Thursday, October 21, 2010

DRAGNET and its offspring

My summer project this year was to create a search gadget to put on our Facebook page. Google gives you access to something called Custom Search if you have a Google account (and why wouldn't you?) I'd used this to little effect in my Quinnipiac days, but I knew that there are many good free sites in the legal world, so I gave that another try. Once I had added about thirty sites, I knew I was on to something big. The more sites I added the more powerful this became, and the speed was always lightning-fast. Over the summer we finalized it, got the database count up to 80, and launched it with a new name "DRAGNET." The idea came from library director Camille Broussard, and I worked out the acronym "Database Resource Access using Google's New Electronic Technology."


Once I announced DRAGNET to some listservs it became an immediate sensation. I got several good suggestions about how to expand and fine-tune its results screens. The new expanded DRAGNET went live yesterday with search tabs for New York, International, Federal and a tab that displays the most recent hits from all 80 sites. Then I added the same search technology to a screen we keep that tracks 150 law journals with current issues and archives available free online - "Law Reviews with online content." More recently, at Camille's suggestion, I created a search page to use DRAGNET technology to track the constitutions and state codes of all 50 states and the federal government. This went public today at the NYLS Website.
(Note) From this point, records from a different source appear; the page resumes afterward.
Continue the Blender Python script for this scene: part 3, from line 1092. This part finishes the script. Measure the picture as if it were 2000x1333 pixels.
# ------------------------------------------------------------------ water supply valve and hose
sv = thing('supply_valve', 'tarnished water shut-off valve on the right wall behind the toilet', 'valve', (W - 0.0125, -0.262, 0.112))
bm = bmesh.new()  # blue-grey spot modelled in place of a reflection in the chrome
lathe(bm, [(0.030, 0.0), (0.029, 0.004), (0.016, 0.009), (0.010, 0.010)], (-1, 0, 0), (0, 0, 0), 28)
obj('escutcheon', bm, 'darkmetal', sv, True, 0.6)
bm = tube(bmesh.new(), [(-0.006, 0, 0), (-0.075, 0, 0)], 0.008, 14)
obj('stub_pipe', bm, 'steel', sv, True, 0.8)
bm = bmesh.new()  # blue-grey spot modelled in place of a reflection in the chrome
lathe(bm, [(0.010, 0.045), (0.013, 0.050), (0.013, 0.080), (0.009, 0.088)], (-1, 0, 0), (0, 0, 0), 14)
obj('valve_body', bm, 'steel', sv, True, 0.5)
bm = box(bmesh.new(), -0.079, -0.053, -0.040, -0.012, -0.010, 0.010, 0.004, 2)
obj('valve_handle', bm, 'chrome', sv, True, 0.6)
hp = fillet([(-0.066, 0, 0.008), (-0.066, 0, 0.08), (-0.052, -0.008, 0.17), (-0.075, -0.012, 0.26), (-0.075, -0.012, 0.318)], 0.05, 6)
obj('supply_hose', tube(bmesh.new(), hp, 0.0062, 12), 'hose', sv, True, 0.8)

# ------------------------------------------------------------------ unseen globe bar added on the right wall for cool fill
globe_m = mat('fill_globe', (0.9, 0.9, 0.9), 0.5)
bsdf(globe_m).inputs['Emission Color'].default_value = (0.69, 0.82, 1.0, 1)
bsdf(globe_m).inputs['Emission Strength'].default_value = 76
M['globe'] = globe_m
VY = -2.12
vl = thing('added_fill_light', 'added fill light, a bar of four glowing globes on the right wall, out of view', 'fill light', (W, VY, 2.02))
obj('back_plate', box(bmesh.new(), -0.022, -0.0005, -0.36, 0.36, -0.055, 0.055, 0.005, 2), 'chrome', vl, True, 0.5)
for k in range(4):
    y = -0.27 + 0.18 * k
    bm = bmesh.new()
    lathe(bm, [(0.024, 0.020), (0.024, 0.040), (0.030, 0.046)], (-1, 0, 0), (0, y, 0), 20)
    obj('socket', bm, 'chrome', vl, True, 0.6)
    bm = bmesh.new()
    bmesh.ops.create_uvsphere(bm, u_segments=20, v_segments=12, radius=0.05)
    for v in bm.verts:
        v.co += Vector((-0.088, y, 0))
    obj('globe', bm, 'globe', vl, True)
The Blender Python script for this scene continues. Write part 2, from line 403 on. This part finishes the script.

I have about 10 custom searches in progress, including a few that I did just for practice. One of them tracks suggested recipe sites, to avoid the ones that have abusive popups. That will appear on my personal web page one of these days. Christina Crocker of the East Meadow Public Library used the technique to track book talk information. There is just no end to this.

Thursday, August 5, 2010

Full Screen Google


Just found out by accident yesterday that Google now lets you add your own pictures to the Classic Google screen. I went to the Irish vault and had no trouble picking out an appropriate shot. Then I went to my wife's account and added one for her. I emailed her and told her to look. The response was "Wow!" I can't wait for September to start rolling out the fall shots.

Friday, July 9, 2010

New Gadgets

I finally figured out how to code the XML to create a Google gadget and get it in the interface. The first was a spinning cube with the theme "Love your Libraries." Then I resurrected a similar globe with images from the West of Ireland. I'm now busy adapting several customized Google searches dealing with legal data. Once you get the hang of this, the only limit is your imagination.